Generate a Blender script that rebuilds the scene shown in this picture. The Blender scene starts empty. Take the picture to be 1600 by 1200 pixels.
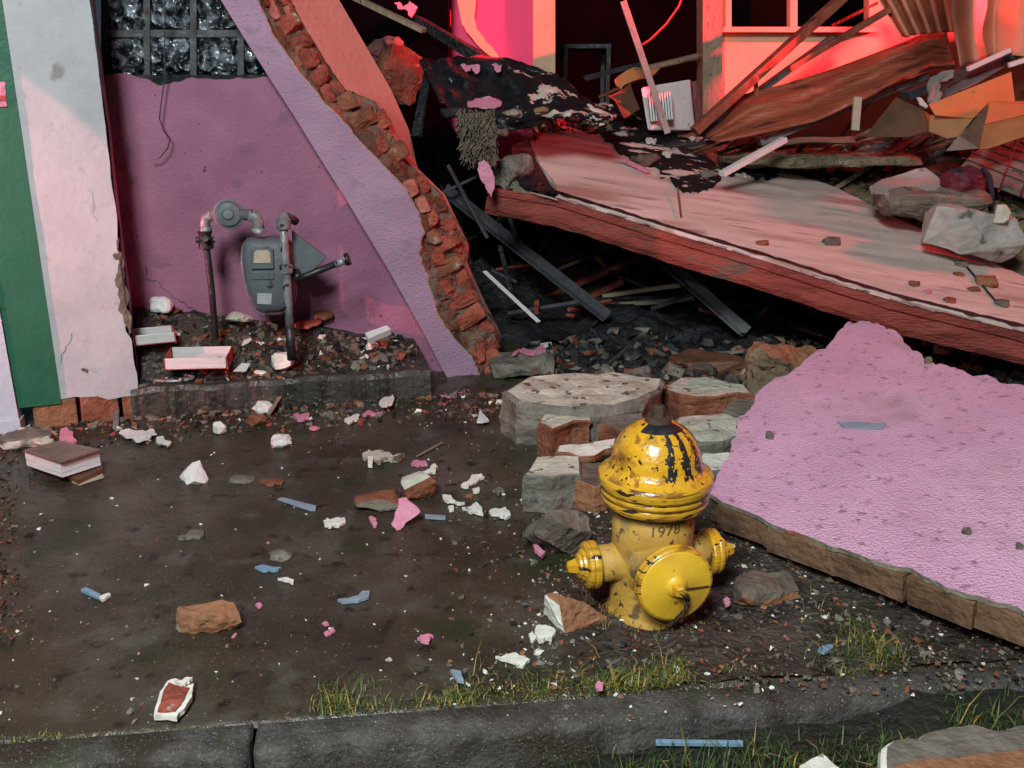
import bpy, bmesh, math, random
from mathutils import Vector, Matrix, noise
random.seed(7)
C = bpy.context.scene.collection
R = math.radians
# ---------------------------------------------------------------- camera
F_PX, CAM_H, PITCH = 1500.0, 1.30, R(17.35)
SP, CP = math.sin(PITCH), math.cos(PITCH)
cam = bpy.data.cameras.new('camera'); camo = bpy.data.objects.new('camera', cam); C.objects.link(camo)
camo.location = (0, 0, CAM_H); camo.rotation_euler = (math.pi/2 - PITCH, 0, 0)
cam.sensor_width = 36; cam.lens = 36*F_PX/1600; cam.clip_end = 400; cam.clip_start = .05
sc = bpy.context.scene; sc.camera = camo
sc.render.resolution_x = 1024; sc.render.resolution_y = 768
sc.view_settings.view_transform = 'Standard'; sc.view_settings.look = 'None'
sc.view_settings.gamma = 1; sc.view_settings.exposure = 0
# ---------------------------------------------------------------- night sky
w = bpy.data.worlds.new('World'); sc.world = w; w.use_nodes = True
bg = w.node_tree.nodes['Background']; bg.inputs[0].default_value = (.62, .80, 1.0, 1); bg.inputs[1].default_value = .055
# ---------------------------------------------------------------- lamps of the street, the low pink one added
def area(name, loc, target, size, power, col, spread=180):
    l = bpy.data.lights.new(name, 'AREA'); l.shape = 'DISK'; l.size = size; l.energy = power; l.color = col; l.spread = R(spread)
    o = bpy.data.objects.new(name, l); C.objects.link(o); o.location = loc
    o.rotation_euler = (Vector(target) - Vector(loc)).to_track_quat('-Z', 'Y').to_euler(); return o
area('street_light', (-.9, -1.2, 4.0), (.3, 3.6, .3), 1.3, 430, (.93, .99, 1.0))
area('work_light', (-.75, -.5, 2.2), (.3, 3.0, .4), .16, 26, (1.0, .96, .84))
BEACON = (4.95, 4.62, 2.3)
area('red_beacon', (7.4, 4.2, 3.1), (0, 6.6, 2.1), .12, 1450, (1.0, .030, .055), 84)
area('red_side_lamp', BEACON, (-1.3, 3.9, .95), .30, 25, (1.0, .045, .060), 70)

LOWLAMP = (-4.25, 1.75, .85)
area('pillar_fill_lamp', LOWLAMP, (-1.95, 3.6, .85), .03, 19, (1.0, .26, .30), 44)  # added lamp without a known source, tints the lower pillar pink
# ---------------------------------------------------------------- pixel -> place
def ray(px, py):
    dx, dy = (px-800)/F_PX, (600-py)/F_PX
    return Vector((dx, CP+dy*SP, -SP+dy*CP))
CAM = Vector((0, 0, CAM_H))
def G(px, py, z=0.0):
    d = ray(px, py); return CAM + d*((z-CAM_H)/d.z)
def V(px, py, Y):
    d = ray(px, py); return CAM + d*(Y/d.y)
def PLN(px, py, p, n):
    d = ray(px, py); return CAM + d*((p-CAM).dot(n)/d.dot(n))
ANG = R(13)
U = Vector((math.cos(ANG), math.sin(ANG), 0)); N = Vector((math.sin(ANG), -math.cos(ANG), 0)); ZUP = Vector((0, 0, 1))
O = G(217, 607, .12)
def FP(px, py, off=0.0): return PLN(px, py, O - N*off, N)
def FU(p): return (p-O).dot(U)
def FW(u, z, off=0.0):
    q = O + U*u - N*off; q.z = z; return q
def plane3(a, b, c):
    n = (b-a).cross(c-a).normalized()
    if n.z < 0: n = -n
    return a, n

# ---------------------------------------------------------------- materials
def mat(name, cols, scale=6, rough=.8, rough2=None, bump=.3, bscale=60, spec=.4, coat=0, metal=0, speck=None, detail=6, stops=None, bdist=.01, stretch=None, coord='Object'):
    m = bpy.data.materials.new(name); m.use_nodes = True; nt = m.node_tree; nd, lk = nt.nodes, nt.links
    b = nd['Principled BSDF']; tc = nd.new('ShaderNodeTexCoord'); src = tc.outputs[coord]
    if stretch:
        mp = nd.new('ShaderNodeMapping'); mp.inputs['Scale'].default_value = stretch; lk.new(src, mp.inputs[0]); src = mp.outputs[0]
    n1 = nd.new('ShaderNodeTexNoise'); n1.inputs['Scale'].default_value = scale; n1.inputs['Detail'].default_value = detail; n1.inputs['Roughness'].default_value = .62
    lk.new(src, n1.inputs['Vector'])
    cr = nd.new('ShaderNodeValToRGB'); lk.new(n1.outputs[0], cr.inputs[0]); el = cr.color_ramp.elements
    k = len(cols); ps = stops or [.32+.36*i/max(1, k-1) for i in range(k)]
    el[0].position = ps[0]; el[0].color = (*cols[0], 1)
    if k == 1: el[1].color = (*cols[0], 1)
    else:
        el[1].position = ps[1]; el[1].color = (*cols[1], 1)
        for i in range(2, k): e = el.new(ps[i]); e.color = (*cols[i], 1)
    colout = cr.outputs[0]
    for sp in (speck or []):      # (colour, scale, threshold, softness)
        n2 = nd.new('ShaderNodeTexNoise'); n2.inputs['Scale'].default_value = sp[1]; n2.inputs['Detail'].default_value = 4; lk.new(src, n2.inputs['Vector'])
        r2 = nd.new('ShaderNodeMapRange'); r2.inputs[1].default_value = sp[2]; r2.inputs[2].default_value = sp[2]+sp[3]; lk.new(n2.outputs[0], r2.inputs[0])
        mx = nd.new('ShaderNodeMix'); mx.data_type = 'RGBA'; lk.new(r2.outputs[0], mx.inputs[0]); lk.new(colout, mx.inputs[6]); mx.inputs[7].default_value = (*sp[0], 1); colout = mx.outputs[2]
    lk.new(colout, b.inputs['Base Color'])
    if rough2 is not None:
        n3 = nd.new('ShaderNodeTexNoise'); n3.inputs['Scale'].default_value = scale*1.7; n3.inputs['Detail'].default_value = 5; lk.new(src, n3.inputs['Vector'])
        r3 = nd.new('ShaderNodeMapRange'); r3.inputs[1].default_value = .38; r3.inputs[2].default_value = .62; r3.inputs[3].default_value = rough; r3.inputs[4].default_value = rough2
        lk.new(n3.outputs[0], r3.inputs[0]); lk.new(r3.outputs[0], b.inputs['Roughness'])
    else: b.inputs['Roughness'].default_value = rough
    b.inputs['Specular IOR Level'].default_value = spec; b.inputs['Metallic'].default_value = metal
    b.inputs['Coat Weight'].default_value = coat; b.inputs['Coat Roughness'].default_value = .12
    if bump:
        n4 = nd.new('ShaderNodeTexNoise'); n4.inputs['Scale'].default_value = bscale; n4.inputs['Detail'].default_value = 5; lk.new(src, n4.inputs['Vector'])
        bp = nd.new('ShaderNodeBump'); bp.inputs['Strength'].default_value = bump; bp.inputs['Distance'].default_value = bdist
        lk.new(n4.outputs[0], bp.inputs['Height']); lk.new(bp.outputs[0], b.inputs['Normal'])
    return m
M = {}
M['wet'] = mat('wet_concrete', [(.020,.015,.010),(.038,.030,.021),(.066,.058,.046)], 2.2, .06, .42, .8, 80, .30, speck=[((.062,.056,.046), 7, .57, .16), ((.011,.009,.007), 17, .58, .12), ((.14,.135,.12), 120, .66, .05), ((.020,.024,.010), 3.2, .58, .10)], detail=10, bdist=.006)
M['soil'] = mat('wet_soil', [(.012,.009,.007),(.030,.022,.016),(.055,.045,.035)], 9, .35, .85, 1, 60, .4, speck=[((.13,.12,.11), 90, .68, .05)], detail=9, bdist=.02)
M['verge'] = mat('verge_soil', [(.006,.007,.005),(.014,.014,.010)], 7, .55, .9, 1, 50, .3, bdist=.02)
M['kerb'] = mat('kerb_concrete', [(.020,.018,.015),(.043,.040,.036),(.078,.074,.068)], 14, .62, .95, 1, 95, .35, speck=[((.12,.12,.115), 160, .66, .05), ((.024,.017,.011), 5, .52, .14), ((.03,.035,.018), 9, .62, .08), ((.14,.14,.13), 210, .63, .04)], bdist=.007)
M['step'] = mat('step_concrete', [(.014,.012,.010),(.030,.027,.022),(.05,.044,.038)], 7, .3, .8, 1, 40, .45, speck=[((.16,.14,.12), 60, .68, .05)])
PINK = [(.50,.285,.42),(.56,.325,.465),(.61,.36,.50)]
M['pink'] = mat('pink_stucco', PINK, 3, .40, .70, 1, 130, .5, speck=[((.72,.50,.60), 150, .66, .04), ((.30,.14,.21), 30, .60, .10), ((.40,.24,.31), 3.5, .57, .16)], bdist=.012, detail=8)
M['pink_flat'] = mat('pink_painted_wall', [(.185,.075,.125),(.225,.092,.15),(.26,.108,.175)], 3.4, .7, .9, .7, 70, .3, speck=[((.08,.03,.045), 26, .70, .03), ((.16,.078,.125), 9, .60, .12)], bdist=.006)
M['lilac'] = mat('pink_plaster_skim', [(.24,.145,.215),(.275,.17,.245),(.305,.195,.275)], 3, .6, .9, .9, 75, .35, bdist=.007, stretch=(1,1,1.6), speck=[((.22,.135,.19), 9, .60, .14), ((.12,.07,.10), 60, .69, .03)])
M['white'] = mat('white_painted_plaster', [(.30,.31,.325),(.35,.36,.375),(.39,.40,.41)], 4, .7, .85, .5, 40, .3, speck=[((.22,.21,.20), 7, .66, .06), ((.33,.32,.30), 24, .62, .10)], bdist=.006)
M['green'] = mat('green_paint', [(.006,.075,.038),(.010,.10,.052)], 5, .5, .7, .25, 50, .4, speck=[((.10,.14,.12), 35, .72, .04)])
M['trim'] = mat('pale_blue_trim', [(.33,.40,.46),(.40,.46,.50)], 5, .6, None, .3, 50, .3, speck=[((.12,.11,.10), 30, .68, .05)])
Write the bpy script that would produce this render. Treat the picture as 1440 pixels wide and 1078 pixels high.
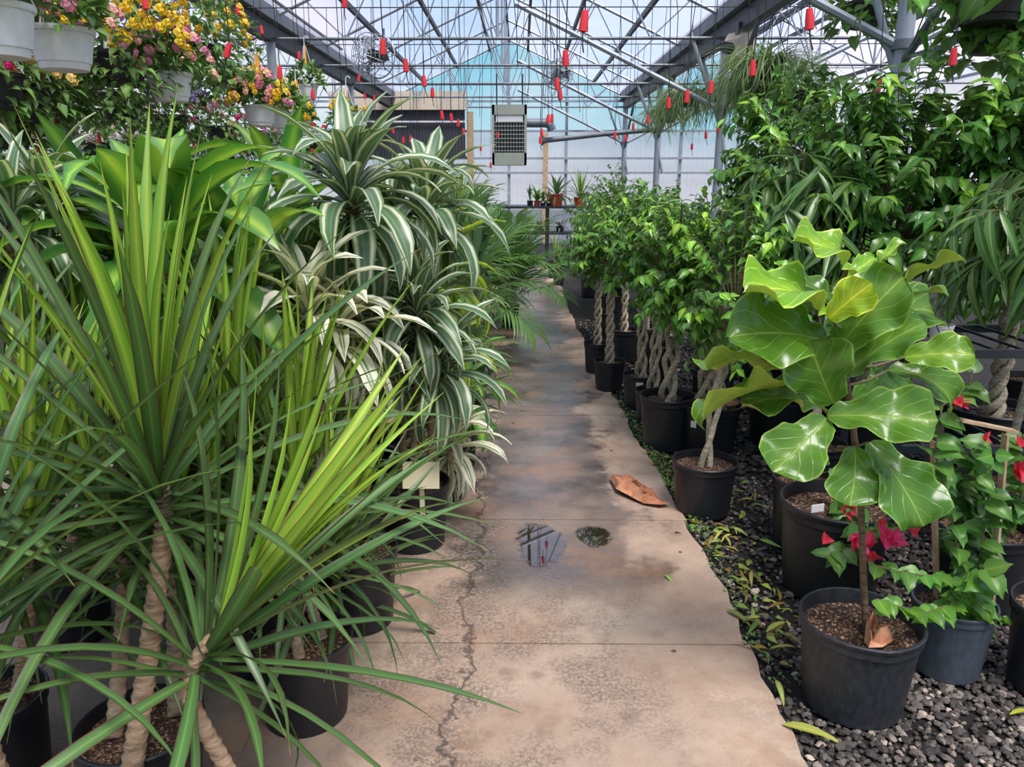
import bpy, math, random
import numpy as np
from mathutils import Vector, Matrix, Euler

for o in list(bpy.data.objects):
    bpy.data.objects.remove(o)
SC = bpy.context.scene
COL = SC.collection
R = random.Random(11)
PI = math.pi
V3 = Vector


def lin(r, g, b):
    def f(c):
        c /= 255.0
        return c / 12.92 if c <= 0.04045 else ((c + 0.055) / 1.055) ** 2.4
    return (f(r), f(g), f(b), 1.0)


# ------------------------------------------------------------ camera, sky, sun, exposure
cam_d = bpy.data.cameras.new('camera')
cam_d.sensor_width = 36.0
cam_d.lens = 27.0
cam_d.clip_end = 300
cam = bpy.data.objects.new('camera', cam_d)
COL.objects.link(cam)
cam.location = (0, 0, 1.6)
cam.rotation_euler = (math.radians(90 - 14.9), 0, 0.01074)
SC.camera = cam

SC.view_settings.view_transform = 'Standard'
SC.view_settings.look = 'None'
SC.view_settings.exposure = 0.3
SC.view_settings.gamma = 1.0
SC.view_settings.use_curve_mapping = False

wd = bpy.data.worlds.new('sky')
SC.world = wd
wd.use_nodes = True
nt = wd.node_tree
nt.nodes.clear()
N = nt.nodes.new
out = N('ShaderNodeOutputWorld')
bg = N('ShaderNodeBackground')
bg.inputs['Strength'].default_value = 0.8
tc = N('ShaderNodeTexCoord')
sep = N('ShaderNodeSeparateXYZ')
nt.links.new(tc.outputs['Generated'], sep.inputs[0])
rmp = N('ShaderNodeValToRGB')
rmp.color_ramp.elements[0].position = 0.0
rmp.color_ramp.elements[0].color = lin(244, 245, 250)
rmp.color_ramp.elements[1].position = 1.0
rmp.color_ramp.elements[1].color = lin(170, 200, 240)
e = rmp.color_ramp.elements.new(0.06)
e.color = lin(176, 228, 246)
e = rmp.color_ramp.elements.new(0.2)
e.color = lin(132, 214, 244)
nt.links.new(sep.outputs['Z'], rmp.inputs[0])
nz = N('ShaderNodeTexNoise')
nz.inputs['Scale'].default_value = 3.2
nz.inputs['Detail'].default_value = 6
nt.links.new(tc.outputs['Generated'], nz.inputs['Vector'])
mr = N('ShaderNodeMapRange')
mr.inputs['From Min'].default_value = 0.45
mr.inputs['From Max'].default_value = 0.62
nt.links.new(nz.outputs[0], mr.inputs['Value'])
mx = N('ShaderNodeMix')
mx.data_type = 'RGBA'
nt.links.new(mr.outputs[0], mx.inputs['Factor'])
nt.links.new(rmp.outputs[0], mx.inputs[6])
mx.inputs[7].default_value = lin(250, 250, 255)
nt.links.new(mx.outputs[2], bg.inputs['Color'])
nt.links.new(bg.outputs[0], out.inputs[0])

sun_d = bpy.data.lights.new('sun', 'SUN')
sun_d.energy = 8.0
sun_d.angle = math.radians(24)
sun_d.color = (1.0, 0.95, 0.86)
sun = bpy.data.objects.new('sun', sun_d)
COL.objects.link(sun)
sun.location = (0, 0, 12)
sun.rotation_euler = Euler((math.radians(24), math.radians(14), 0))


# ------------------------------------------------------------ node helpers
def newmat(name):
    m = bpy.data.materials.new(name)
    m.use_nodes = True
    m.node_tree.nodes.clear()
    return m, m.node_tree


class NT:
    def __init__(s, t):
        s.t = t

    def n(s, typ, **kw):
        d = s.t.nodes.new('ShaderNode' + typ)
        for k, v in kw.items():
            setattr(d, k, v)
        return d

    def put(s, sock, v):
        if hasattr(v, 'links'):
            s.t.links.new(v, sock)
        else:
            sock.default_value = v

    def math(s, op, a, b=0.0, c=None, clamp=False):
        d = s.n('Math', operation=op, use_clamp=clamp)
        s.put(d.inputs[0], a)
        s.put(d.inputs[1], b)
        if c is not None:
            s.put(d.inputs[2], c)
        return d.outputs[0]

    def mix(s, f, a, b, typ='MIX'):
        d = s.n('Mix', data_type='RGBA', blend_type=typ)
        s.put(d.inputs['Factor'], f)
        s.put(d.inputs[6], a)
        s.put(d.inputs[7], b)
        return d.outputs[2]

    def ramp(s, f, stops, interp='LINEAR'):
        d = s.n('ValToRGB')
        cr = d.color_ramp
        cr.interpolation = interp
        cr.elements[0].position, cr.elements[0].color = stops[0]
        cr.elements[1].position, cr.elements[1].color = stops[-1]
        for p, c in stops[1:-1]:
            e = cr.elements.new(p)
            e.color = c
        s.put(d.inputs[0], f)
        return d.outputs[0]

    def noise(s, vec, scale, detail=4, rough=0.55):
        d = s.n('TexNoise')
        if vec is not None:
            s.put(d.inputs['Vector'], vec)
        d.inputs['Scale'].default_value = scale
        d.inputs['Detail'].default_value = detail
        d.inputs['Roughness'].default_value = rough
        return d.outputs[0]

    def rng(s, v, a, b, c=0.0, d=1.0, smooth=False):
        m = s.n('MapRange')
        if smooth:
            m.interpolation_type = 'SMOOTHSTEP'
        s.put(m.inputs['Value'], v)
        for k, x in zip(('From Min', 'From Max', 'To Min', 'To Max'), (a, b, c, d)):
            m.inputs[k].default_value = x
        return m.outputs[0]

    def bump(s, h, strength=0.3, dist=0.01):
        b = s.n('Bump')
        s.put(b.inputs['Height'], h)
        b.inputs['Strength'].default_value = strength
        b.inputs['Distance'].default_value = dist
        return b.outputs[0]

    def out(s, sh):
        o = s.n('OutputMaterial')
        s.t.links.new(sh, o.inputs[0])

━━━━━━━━

# [What is asked]
Nothing but the lines from the one containing "3.5, .57, .16)], bdist=.012, detail=8)" through the one containing "return (f(r), f(g), f(b), 1.0)" should be echoed, each exactly as it stands; pictures are excluded.

# [Problem solution]
M['pink'] = mat('pink_stucco', PINK, 3, .40, .70, 1, 130, .5, speck=[((.72,.50,.60), 150, .66, .04), ((.30,.14,.21), 30, .60, .10), ((.40,.24,.31), 3.5, .57, .16)], bdist=.012, detail=8)
M['pink_flat'] = mat('pink_painted_wall', [(.185,.075,.125),(.225,.092,.15),(.26,.108,.175)], 3.4, .7, .9, .7, 70, .3, speck=[((.08,.03,.045), 26, .70, .03), ((.16,.078,.125), 9, .60, .12)], bdist=.006)
M['lilac'] = mat('pink_plaster_skim', [(.24,.145,.215),(.275,.17,.245),(.305,.195,.275)], 3, .6, .9, .9, 75, .35, bdist=.007, stretch=(1,1,1.6), speck=[((.22,.135,.19), 9, .60, .14), ((.12,.07,.10), 60, .69, .03)])
M['white'] = mat('white_painted_plaster', [(.30,.31,.325),(.35,.36,.375),(.39,.40,.41)], 4, .7, .85, .5, 40, .3, speck=[((.22,.21,.20), 7, .66, .06), ((.33,.32,.30), 24, .62, .10)], bdist=.006)
M['green'] = mat('green_paint', [(.006,.075,.038),(.010,.10,.052)], 5, .5, .7, .25, 50, .4, speck=[((.10,.14,.12), 35, .72, .04)])
M['trim'] = mat('pale_blue_trim', [(.33,.40,.46),(.40,.46,.50)], 5, .6, None, .3, 50, .3, speck=[((.12,.11,.10), 30, .68, .05)])
Write the bpy script that would produce this render. Treat the picture as 1440 pixels wide and 1078 pixels high.
import bpy, math, random
import numpy as np
from mathutils import Vector, Matrix, Euler

for o in list(bpy.data.objects):
    bpy.data.objects.remove(o)
SC = bpy.context.scene
COL = SC.collection
R = random.Random(11)
PI = math.pi
V3 = Vector


def lin(r, g, b):
    def f(c):
        c /= 255.0
        return c / 12.92 if c <= 0.04045 else ((c + 0.055) / 1.055) ** 2.4
    return (f(r), f(g), f(b), 1.0)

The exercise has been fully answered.